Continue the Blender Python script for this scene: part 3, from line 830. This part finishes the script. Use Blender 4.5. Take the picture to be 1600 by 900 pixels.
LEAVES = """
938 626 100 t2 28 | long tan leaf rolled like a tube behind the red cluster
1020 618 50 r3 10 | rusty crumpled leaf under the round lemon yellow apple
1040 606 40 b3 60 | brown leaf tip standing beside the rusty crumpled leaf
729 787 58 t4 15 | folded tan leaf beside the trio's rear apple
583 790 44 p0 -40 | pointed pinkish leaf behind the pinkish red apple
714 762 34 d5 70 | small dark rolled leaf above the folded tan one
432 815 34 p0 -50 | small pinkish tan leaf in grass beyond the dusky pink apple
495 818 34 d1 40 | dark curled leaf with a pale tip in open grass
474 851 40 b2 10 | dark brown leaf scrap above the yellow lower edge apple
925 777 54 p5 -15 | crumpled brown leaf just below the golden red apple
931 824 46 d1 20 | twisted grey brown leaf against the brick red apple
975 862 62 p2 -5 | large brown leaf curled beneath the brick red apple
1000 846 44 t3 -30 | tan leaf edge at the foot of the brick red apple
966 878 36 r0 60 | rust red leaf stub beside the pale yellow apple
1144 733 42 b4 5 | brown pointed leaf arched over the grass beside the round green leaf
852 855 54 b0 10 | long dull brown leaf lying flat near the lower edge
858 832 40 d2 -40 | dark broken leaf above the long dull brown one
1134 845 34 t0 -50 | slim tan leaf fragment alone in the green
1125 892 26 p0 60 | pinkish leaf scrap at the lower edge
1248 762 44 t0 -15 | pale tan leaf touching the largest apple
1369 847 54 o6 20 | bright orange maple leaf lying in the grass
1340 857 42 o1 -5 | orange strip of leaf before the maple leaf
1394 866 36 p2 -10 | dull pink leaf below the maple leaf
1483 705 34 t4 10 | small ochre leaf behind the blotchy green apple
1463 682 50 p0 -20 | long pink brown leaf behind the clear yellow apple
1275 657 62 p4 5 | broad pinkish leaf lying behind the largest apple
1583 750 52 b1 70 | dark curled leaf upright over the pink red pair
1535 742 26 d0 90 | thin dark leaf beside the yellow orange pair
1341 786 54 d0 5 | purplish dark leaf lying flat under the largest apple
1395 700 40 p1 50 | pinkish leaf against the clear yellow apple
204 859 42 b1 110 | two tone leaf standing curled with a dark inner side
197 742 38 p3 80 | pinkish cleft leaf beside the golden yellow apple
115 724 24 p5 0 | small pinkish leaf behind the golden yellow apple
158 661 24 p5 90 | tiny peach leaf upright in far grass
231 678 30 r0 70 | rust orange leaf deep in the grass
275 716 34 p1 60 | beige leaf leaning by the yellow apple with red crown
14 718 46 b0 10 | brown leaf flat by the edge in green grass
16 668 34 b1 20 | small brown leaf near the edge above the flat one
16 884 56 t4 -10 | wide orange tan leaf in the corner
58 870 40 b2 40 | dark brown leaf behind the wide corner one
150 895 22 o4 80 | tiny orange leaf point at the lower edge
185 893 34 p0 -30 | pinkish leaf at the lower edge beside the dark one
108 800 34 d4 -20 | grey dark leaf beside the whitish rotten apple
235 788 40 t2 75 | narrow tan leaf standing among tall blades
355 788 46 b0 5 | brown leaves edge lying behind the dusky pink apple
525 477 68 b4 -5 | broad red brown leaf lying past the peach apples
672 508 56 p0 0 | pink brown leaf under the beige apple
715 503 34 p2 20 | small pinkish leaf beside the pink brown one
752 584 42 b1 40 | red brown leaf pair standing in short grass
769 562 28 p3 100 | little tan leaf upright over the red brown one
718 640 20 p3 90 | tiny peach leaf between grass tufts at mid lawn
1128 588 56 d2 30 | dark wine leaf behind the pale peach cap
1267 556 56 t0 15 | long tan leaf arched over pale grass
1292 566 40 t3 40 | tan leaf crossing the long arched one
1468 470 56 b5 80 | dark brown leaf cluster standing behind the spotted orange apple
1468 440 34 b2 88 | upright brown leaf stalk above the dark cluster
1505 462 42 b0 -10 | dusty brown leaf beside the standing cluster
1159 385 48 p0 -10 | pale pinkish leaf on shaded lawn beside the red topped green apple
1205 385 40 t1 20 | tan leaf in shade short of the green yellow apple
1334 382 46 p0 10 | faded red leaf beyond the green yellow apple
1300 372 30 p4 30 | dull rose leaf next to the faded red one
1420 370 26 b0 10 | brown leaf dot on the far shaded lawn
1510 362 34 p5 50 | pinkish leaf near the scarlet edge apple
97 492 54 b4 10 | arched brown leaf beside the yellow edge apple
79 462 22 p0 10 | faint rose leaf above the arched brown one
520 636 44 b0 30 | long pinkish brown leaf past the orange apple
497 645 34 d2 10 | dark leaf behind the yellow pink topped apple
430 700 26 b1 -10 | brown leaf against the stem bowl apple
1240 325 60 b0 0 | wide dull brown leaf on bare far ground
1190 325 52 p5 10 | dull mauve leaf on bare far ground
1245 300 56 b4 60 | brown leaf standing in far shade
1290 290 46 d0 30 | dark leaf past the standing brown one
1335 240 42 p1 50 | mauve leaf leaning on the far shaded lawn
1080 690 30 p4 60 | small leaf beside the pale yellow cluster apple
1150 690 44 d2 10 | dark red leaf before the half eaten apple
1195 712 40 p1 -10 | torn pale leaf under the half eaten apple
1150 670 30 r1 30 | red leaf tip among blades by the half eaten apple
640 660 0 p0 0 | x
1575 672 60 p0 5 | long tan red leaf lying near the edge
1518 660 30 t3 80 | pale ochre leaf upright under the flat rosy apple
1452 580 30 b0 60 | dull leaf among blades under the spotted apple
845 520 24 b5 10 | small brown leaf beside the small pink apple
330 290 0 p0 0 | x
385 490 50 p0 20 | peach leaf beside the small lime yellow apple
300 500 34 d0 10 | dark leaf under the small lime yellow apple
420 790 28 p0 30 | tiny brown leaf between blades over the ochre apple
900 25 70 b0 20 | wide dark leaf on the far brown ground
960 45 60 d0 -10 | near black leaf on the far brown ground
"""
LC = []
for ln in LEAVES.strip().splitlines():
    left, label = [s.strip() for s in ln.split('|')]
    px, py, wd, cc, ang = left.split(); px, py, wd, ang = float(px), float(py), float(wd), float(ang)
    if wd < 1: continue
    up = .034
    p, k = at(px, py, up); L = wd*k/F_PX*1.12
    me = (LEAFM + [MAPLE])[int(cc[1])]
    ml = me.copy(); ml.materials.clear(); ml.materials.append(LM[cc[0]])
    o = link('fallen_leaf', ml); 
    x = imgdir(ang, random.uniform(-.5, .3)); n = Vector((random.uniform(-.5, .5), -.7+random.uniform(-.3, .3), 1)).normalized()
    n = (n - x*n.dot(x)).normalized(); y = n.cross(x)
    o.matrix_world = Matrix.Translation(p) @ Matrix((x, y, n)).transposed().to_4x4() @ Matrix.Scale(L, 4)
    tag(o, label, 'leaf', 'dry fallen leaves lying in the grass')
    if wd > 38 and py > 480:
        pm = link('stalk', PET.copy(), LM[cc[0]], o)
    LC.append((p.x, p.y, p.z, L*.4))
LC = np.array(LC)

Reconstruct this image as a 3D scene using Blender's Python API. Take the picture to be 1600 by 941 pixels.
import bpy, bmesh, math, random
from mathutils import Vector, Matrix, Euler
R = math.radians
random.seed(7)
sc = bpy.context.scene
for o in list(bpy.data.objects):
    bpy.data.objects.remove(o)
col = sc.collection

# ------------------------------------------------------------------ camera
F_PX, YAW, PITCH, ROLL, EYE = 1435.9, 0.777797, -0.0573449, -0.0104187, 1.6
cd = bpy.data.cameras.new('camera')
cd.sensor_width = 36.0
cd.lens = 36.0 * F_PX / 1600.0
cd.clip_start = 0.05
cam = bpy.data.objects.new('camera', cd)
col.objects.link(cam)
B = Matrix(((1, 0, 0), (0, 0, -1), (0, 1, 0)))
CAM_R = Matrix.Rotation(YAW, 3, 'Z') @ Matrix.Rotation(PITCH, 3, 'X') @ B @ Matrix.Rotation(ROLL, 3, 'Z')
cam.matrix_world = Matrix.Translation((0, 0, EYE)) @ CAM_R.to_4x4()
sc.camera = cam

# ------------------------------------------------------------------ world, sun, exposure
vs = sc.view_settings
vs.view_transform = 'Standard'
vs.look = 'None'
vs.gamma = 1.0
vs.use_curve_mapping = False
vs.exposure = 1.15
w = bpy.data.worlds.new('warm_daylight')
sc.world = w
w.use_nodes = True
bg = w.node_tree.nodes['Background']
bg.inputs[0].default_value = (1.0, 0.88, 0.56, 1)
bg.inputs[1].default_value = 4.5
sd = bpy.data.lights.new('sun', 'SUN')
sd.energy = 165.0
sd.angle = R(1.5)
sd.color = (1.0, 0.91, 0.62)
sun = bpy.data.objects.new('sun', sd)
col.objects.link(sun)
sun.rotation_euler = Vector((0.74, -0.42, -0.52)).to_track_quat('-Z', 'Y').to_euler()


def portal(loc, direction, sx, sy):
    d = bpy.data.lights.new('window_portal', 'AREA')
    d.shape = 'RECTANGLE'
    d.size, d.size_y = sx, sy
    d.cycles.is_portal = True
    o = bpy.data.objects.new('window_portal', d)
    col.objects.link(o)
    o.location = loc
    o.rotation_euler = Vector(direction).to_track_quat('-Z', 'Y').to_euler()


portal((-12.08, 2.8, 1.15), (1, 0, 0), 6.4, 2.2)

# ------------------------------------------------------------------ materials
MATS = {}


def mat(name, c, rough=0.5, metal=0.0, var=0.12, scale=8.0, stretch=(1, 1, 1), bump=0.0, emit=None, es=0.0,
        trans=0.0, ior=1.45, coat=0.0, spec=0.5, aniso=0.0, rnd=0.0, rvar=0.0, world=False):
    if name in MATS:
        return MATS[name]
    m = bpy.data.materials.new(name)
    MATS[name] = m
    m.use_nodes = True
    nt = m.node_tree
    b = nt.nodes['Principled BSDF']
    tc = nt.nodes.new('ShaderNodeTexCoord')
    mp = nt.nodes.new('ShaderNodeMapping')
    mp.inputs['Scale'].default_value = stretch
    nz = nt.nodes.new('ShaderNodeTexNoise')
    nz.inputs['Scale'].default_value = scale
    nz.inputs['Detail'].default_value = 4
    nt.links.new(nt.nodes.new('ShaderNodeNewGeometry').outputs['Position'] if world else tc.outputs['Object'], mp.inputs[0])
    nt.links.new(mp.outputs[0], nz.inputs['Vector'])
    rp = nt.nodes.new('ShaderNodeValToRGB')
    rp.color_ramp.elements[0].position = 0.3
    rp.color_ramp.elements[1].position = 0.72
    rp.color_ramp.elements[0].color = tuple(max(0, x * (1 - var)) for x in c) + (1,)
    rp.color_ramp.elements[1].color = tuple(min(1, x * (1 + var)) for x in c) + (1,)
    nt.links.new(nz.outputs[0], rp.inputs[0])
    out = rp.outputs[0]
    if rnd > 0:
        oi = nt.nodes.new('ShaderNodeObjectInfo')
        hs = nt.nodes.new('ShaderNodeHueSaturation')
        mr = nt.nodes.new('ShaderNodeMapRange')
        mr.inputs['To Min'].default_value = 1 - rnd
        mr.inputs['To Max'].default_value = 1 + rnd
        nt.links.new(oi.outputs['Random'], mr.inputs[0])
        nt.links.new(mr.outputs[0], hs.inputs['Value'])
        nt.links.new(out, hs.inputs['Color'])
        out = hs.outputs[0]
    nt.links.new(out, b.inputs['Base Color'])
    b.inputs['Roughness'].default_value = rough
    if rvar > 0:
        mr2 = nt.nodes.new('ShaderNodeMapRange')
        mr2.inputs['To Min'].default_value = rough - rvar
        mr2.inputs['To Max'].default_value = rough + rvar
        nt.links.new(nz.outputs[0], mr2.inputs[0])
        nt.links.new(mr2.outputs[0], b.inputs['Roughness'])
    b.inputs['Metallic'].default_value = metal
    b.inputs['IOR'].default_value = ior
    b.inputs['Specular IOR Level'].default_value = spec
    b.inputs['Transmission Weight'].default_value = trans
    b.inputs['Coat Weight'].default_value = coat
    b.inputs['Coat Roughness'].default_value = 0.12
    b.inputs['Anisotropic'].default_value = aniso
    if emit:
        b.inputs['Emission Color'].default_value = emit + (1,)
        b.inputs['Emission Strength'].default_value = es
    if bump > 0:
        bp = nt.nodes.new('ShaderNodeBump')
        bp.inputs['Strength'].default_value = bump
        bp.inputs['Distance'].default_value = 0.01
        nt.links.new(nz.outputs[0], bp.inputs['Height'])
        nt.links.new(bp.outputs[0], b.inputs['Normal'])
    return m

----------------

> WRITTEN REQUEST
Your task is to repeat exactly the lines from the one that contains "Reconstruct this image" through the one that contains "sc.camera = cam", with both end lines included.

> ANSWER IN FULL
Reconstruct this image as a 3D scene using Blender's Python API. Take the picture to be 1600 by 941 pixels.
import bpy, bmesh, math, random
from mathutils import Vector, Matrix, Euler
R = math.radians
random.seed(7)
sc = bpy.context.scene
for o in list(bpy.data.objects):
    bpy.data.objects.remove(o)
col = sc.collection

# ------------------------------------------------------------------ camera
F_PX, YAW, PITCH, ROLL, EYE = 1435.9, 0.777797, -0.0573449, -0.0104187, 1.6
cd = bpy.data.cameras.new('camera')
cd.sensor_width = 36.0
cd.lens = 36.0 * F_PX / 1600.0
cd.clip_start = 0.05
cam = bpy.data.objects.new('camera', cd)
col.objects.link(cam)
B = Matrix(((1, 0, 0), (0, 0, -1), (0, 1, 0)))
CAM_R = Matrix.Rotation(YAW, 3, 'Z') @ Matrix.Rotation(PITCH, 3, 'X') @ B @ Matrix.Rotation(ROLL, 3, 'Z')
cam.matrix_world = Matrix.Translation((0, 0, EYE)) @ CAM_R.to_4x4()
sc.camera = cam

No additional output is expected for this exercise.